The study also found that the production of farmed seaweed and
bivalves, like oysters and clams, had greatly expanded as well. That is perhaps
the most encouraging news, because neither seaweed nor bivalves need extra food
to reproduce. They filter nutrients from the water and, in turn, produce
nutrition for human consumption.
The study also found that freshwater aquaculture today accounts
for 75 percent of farmed fish directly consumed by humans. Its most striking
finding, though, was about the changes in fish feed, especially for carnivorous
fish like salmon, which were traditionally fed lots of wild fish, like
anchovies.

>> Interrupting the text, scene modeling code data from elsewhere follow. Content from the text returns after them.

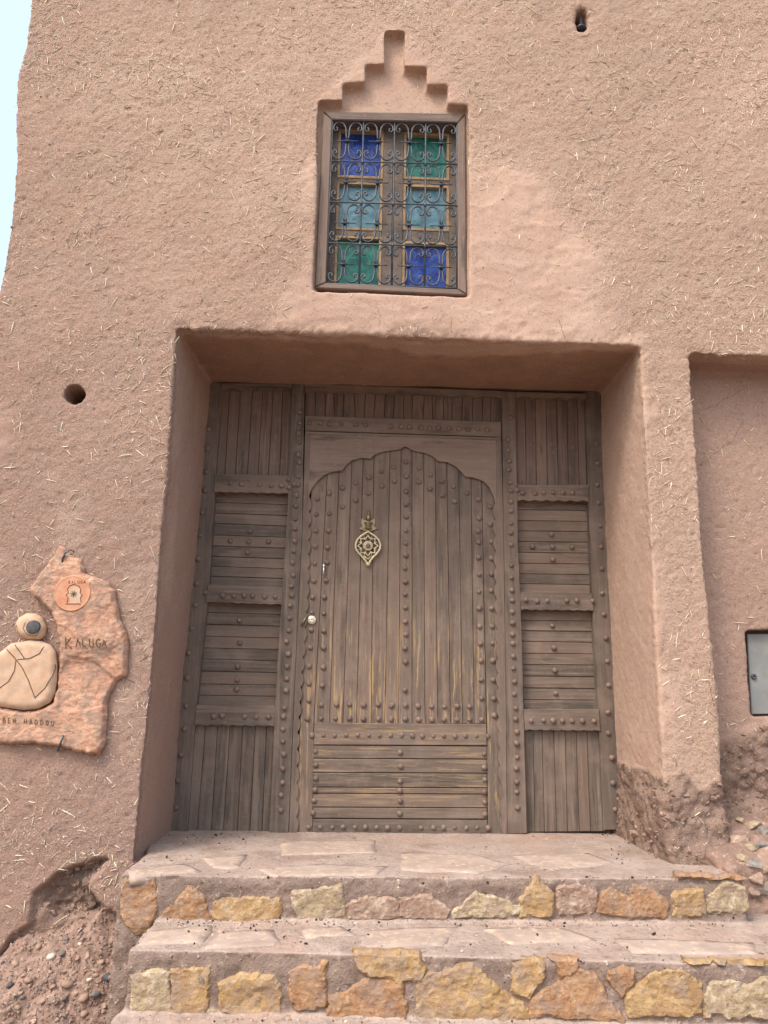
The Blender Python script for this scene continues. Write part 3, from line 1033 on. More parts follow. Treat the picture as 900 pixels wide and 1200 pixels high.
# --- right side panel
rp = empty('side_panel', PY(722, 975, 0.03), 'right side panel of the doorway with browner boards and worn stile', parent=house)
board('stile', [(686, 458), (713, 459), (719, 650), (730, 840), (738, 973), (708, 973), (702, 850), (695, 716), (689, 572)], YS, 0.062, M['wood_v'], rp, 0.004)
board('rail', [(604, 459), (688, 461)] + lobes((687, 467), (605, 466), 4, 2.0), YRL, 0.062, M['wood_h'], rp)
split_v('plank', (604, 463), (689, 465), (691, 572), (606, 571), [0, .13, .27, .42, .56, .71, .85, 1], [0, .13, .27, .42, .57, .71, .86, 1], YPL - 0.012, 0.062, M['wood_dark'], rp)
board('rail', [(605, 568), (690, 568), (690, 588)] + lobes((690, 588), (606, 587), 6, 1.7)[1:], YRL, 0.062, M['wood_h'], rp)
tsl = [(v - 622) / (944 - 622) for v in (622, 660, 697, 732, 768, 805, 842, 878, 912, 944)]
split_h('lap_board', (606, 584), (691, 585), (694, 696), (609, 695), tsl, YPL, 0.062, M['wood_h'], rp)
board('rail', [(608, 694), (694, 695), (696, 716)] + lobes((696, 716), (610, 715), 7, 1.7)[1:], YRL, 0.062, M['wood_h'], rp)
tsl = [(v - 92) / (438 - 92) for v in (92, 135, 170, 207, 247, 285, 325, 365, 405, 438)]
split_h('lap_board', (610, 712), (696, 713), (703, 832), (614, 831), tsl, YPL, 0.062, M['wood_h'], rp)
board('rail', [(613, 831), (702, 831), (704, 857)] + lobes((704, 857), (615, 856), 7, 1.7)[1:], YRL, 0.062, M['wood_h'], rp)
split_v('plank', (614, 854), (704, 854), (709, 974), (616, 975), [0, .12, .235, .39, .535, .68, .82, 1], [0, .12, .24, .39, .53, .68, .82, 1], YPL - 0.016, 0.062, M['wood_v'], rp)
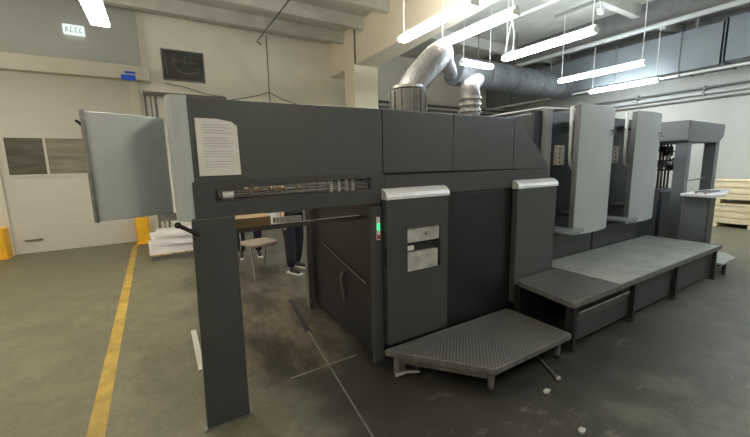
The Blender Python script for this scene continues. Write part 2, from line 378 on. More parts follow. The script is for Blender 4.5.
def run(name, label, pts, r, m, cat='pipe', grp=None, clamps=(), hang=()):
    t = thing(name, label, cat, pts[0], grp)
    obj('pipe_run', MB().tube(pts, r, 10), m, t, smooth=True)
    for (x0, x1, y, z0, z1) in clamps: obj('bracket', MB().box(x0, x1, y-.015, y+.015, z0, z1), M['dull'], t)
    return t
run('wall_pipe', 'upper dark pipe along the back wall behind the ducts', [(4.7, 9.22, 3.43), (11.45, 9.22, 3.43)], .035, M['dpipe'])
run('wall_pipe', 'lower thick dark pipe along the back wall behind the ducts', [(4.7, 9.18, 3.26), (11.45, 9.18, 3.26)], .05, M['dpipe'])
run('wall_pipe', 'top bright pipe hung just below the big square duct', [(10.44, -1, 3.46), (10.44, 9.3, 3.46)], .03, M['white'], clamps=[(10.40, 10.48, y, 3.40, 3.50) for y in (1.9, 3.6, 5.3)])
run('wall_pipe', 'grey pipe on the right wall, uppermost of the three close together', [(11.42, -1, 3.26), (11.42, 9.3, 3.20)], .03, M['dpipe'], clamps=[(11.37, 11.49, y, 3.19, 3.29) for y in (2.0, 3.4, 4.8)])
run('wall_pipe', 'pale thick pipe on the right wall, middle of the three close together', [(11.40, -1, 3.14), (11.40, 9.3, 3.08)], .04, M['pipe'], clamps=[(11.34, 11.49, y, 3.06, 3.18) for y in (2.0, 3.4, 4.8)])
run('wall_pipe', 'thin dark pipe on the right wall, lowest of the three close together', [(11.44, -1, 3.00), (11.44, 9.3, 2.95)], .02, M['dpipe'])
run('ceiling_pipe', 'thin dark pipe under the ceiling between the lamps', [(6.5, .5, 4.2), (6.5, 4.2, 4.2)], .028, M['dpipe'])
run('ceiling_pipe', 'thin bright conduit under the ceiling left of the dark pipe', [(5.86, .5, 4.2), (5.86, 4.75, 4.2)], .026, M['white'])
run('ceiling_pipe', 'pale steel girder pipe above the square duct', [(9.1, -1, 4.3), (9.1, 9.3, 4.3)], .05, M['pipe'])
struct('trim_6', MB().box(9.2, 9.45, -5, 9.35, 4.34, 4.85), M['dpipe'])
v_ = thing('hanging_wire', 'pale twisted cables hanging in a V from the ceiling between lamps', 'wire', (5.6, 4.4, 3.5))
obj('wire', MB().tube([(5.40, 4.40, 3.47), (5.52, 4.42, 3.8), (5.60, 4.40, 4.2)], .012, 8).tube([(5.60, 4.45, 4.2), (5.70, 4.45, 3.85), (5.62, 4.4, 3.55), (5.45, 4.4, 3.47)], .012, 8).tube([(5.60, 4.42, 4.2), (5.6, 4.42, CEIL)], .012, 8), M['white'], v_)
place(tag(obj('smoke_detector', MB().tube([(6.9, 3.6, 4.12), (6.9, 3.6, 4.2)], [.05, .07], 16).tube([(6.9, 3.6, 4.2), (6.9, 3.6, CEIL)], .01, 8), M['white'], smooth=True), 'small round white detector on a stem under the ceiling', 'detector'))
c1 = tag(obj('slack_cable', MB().tube([(2.2, 3.0, 2.02), (2.9, 2.75, 2.04), (3.25, 2.62, 2.10), (3.75, 2.5, 2.18), (4.25, 2.45, 2.19), (4.9, 2.45, 2.19)], .008, 8), M['white'], smooth=True), 'pale cable running from the hood up onto the first printing unit', 'cable')
c2 = tag(obj('wall_cable', MB().tube([(2.60, 9.33, 4.78), (2.585, 9.33, 3.42), (2.595, 9.33, 3.2)], .010, 8).tube([(.87, 9.33, 3.13), (1.6, 9.33, 3.17), (2.3, 9.33, 3.34), (2.585, 9.33, 3.44), (2.9, 9.33, 3.30), (3.4, 9.33, 3.17), (4.25, 9.33, 3.14)], .010, 8), M['dpipe']), 'thin cable dropping down the cream back wall and splitting in two', 'cable')
c3 = tag(obj('wall_cable', MB().tube([(.3, 9.33, 3.45), (.7, 9.33, 3.40), (1.1, 9.33, 3.28), (1.5, 9.33, 3.25)], .008, 8), M['dpipe']), 'thin cable drooping on the wall below the dark poster', 'cable')
tag(obj('ceiling_conduit', MB().tube([(2.35, 8.30, 4.60), (2.35, 3, 4.60)], .016, 8).tube([(2.35, 8.3, 4.60), (2.35, 9.28, 4.60), (2.45, 9.30, 4.55)], .016, 8), M['dpipe']), 'thin dark conduit on the ceiling ribs left of the beam', 'conduit')
tag(obj('beam_conduit', MB().box(4.25, 4.28, 7.80, 7.835, 3.97, CEIL-.02), M['dpipe']), 'thin dark conduit up the beam face by the column', 'conduit')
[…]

Between 2000 and 2017, the study found, the production of farmed fish
tripled in volume, even as the catch of wild fish used to make fish feed and
fish oil declined.
Martin Smith, an environmental economist at Duke University who
was not involved in the study, said the changes in aquaculture resulted partly
from new regulations in some countries — rules in Norway, for instance, reduced
the spread of sea lice in salmon farms — but mostly because the aquaculture
industry had no reason to buy expensive wild fish feed once they could develop
plant-based alternatives.
“It was always in aquaculture’s interest to reduce their most
expensive ingredient,” said Smith, who teaches a class called “Should I Eat
Fish?”
“The language around aquaculture has been overly negative and
overly pessimistic,” he said. “But also, the industry has gotten a lot better.”
But problems linger, the authors of the latest study point out.
Aquaculture needs better oversight to ensure that
environmentally sustainable practices are followed and rewarded. “Many
aquaculture systems still lack motivation, however, to meet sustainability
criteria,” the authors note, “because their targeted markets do not reward
producers through improved prices or access.”